Fuera de compás

Memento mori

MEMENTO  MORI

MEMENTO MORI / Fernando Soriano

Fernando Soriano

Fernando Soriano

Morirse es una mierda, y no sé si lo sabrán, pero últimamente se está muriendo gente que no se había muerto nunca. Me refiero, sobre todo, a esto del rock and roll, pero no dudo de que, de los otros, de los que conocemos de verdad, a los que hemos tocado y amado, también están cayendo sin parar. Es ley de vida. Con Lou Reed fui consciente de que se había abierto el bote. Después, Bowie, Cohen, Walker y Watts se marcharon espaciados en el tiempo, pero es que no vean el espolsón de estas últimas semanas: McVie, Crosby, Beck y Verlaine. Todos nombres de personas que ocupan un par de palmos en mi estantería de vinilos y con los que, ríanse si quieren, había desarrollado una singular relación de aprecio y admiración. Una comunicación unidireccional, sí, pero con un muy profundo impacto. Una extraña conexión emocional.

En unos pocos años se irán McCartney, Jagger, Richards, Dylan, Pop, Young, Clapton. Qué horrible vértigo seguir con esa inevitable lista negra, qué dolor anticipado saber que, si todo sigue su curso natural, vamos a enterrar a la generación que puso esto en pie. Y es que el rock es un arte nuevo, no tiene ni siete décadas. Para los amantes de la pintura es como ver morir en pocos años a Da Vinci, Velázquez, Rembrandt, Goya, Picasso y Pollock. Para los del cine, Chaplin, Welles, Lubitsch, Ford, Hawks, Coppola y Scorsese. Así, como de un golpe de corbella.

Total, que recordando que soy mortal, y aburrido de leer esos obituarios, siempre el mismo en realidad y que tanto rechazo me provocan escribir cuando me toca, me dio por pensar en mi propio deceso y en la música que pondría para animar, es un decir, mi funeral. Pensamientos que, además de ser divertidos y enriquecedores, me van a servir para dejar el asunto atado y bien atado, como dijo Pantanitos. Para que ustedes sepan qué hacer conmigo el día que Átropos me corte el hilo después de un fallo multiorgánico provocado por un colosal atracón de bogavante y ostras en Saint-Malo. En los postres, al pobre no le funcionaban ni las patillas, no reaccionó ni siquiera cuando descorchamos la segunda botella de aquel carísimo Sauternes, les confesará, compungida, mi esposa.

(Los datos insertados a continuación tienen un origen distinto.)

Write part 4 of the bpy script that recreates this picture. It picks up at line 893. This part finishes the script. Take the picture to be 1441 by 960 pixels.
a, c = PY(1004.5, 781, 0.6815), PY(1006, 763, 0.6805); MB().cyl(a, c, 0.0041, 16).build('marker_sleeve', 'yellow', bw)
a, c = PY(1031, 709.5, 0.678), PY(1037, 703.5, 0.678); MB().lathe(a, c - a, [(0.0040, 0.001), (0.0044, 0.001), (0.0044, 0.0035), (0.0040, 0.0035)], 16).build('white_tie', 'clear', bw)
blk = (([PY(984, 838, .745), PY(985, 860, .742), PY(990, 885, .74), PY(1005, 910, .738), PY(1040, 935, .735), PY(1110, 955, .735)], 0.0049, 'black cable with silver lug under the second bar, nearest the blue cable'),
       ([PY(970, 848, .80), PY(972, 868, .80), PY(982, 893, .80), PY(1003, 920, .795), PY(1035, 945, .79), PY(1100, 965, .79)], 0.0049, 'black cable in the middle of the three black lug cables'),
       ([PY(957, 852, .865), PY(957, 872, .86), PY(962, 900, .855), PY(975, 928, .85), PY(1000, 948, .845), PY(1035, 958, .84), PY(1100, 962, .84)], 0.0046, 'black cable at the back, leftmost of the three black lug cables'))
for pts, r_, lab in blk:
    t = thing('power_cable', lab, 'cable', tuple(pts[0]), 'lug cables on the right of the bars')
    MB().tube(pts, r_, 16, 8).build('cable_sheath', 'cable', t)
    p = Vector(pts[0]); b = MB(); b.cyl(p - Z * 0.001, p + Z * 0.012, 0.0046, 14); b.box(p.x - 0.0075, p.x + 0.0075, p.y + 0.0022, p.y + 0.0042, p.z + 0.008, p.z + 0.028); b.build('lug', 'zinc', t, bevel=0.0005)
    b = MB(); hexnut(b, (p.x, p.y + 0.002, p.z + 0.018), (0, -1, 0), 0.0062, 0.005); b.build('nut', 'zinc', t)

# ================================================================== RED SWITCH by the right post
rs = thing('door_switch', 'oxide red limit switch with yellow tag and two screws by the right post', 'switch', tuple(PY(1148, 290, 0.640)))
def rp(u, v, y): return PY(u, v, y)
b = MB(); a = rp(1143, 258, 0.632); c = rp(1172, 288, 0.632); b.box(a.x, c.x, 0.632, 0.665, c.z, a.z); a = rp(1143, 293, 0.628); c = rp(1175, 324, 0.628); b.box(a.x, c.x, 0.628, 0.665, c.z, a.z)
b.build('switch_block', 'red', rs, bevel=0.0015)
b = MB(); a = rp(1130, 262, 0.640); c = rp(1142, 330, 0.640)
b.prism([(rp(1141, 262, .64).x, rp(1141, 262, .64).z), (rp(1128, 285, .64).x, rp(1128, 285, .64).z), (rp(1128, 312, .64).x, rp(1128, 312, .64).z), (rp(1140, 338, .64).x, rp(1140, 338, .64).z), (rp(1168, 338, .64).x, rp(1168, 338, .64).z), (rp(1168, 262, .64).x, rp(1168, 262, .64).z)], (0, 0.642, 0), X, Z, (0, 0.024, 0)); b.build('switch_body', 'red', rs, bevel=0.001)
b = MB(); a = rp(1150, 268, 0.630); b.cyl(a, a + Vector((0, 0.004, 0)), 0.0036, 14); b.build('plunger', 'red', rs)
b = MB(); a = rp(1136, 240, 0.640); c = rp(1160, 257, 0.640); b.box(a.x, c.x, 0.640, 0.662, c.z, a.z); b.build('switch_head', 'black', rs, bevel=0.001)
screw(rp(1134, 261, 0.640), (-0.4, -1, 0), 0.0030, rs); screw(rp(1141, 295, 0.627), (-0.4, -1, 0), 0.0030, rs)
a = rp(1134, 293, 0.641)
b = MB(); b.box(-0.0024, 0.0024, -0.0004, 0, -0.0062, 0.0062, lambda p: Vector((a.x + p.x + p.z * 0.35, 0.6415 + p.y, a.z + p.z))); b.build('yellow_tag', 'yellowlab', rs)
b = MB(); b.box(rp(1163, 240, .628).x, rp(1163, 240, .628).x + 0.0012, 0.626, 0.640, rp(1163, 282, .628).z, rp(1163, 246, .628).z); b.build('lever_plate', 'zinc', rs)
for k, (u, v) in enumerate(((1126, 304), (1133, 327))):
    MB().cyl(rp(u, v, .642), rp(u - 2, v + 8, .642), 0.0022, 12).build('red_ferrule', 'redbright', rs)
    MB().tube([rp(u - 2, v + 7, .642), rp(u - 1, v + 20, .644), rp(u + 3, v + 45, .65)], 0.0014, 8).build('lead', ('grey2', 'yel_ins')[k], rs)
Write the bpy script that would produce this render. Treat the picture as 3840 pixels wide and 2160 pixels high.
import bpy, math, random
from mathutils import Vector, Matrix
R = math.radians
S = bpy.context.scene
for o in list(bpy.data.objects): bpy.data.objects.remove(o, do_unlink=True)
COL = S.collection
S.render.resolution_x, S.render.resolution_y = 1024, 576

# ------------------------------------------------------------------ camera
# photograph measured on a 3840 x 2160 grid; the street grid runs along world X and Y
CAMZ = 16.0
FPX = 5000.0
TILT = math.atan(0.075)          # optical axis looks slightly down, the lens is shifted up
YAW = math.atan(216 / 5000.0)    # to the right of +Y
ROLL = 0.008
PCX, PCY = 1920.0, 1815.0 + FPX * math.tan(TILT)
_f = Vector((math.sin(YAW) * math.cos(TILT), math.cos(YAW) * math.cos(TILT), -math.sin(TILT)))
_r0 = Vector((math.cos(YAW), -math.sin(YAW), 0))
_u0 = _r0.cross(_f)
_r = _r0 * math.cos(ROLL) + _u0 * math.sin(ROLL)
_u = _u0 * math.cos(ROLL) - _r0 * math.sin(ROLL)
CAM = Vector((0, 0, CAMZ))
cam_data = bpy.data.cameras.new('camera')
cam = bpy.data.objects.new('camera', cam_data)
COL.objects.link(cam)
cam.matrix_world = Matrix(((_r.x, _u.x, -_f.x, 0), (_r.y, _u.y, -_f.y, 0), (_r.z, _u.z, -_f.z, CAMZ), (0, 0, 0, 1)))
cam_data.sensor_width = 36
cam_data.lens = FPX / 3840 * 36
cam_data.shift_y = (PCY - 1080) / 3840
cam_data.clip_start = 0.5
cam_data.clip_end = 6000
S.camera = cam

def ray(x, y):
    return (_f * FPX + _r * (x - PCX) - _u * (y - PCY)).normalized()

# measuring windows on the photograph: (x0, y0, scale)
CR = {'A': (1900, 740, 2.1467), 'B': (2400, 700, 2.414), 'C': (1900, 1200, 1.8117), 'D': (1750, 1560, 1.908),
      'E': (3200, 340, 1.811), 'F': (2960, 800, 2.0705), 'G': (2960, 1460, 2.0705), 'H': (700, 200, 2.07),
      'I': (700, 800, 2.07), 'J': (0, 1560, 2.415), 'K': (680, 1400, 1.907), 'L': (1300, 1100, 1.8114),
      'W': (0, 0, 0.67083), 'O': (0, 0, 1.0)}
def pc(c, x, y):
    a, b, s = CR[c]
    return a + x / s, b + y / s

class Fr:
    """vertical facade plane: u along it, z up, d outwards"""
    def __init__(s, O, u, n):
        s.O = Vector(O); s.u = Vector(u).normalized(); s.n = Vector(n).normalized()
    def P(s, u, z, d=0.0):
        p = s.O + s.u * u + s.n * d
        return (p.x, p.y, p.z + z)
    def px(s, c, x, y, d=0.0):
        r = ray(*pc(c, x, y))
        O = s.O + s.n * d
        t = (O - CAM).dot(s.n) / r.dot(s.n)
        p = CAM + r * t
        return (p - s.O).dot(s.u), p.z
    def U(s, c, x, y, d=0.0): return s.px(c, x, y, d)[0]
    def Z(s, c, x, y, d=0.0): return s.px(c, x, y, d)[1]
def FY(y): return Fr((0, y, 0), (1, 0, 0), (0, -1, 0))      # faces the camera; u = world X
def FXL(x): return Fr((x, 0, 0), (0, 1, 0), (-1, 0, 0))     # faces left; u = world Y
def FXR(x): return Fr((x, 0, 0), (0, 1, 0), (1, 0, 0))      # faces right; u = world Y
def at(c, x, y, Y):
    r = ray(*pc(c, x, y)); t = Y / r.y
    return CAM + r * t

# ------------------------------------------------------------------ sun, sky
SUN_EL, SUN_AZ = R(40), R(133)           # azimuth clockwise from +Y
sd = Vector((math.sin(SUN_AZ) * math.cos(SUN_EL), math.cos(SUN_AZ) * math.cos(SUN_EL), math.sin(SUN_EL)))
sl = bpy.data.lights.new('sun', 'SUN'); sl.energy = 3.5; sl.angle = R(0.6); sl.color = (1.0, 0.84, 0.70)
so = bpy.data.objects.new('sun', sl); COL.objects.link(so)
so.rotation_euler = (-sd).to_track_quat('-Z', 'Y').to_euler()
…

Hay óbitos mucho peores, oigan, como cantaban Def Con Dos en «Pánico a una muerte ridícula». Explicar qué hacía el difunto con una gallina o por qué encontraron al lord diputado con una bolsa en la cabeza y las ligas de la asistenta en los muslos suele ser un mal trago. También hubo funerales realmente rocambolescos, como el de Gram Parsons, en el que robaron el féretro y lo incineraron en el desierto, o directamente bochornosos, como el de GG Allin, cuyo cuerpo sin adecentar apestaba a alcohol, sudor y cacotas. Recuerden cómo fue la vida de esta joyita de sujeto. Aquello se convirtió en una fiesta salvaje, con sus amigos puestísimos posando con el cadáver y adornándolo con merca y priva. Hay vídeo, se los juro. Yo algo normalito, en mi estilo. Caja cerrada, sin crucifijo, muchas fotos cachondas que aportarán mis allegados, una neverita bien surtida y un altavoz que escupa nuestra música favorita. A la hora de la despedida final, cuando se digan unas emotivas palabras y el montacargas se lleve el féretro (por favor, que alguien revise el del tanatorio municipal, que pega unas sacudidas pavorosas) no me decido entre «My death» de Scott Walker, «If it be your will», versión de Antony, «Oh, sweet nuthin» de la Velvet o «Long after tonight is all over» de Jimmy Radcliffe, ese maravilloso ender de northern soul que tantos amaneceres gloriosos me ha regalado. Si les dejan poner más de una, mejor, pero que suenen enteras o les perseguiré. Y puedo ser un fantasma muy cabrón.

Son canciones emocionantes, poco lacrimógenas y no muy largas, que tampoco quiero montar cola. Dicen que la muerte nos iguala a todos, pero nadie tiene que sufrir que seas un pelma si pides «Freebird», «Stairway to heaven» o «The wall» enterito, que no se lo van a poner ni a Roger Waters cuando la diñe. Una cosa son las últimas voluntades y otra apoderarte de la cabina del garito por la morra.

En fin, todas me parecen estupendas, ya lo decidiré dentro de muchos años. O no, nunca se sabe. Lo único que no quiero es morirme un lunes, porque sería empezar muy malamente la semana.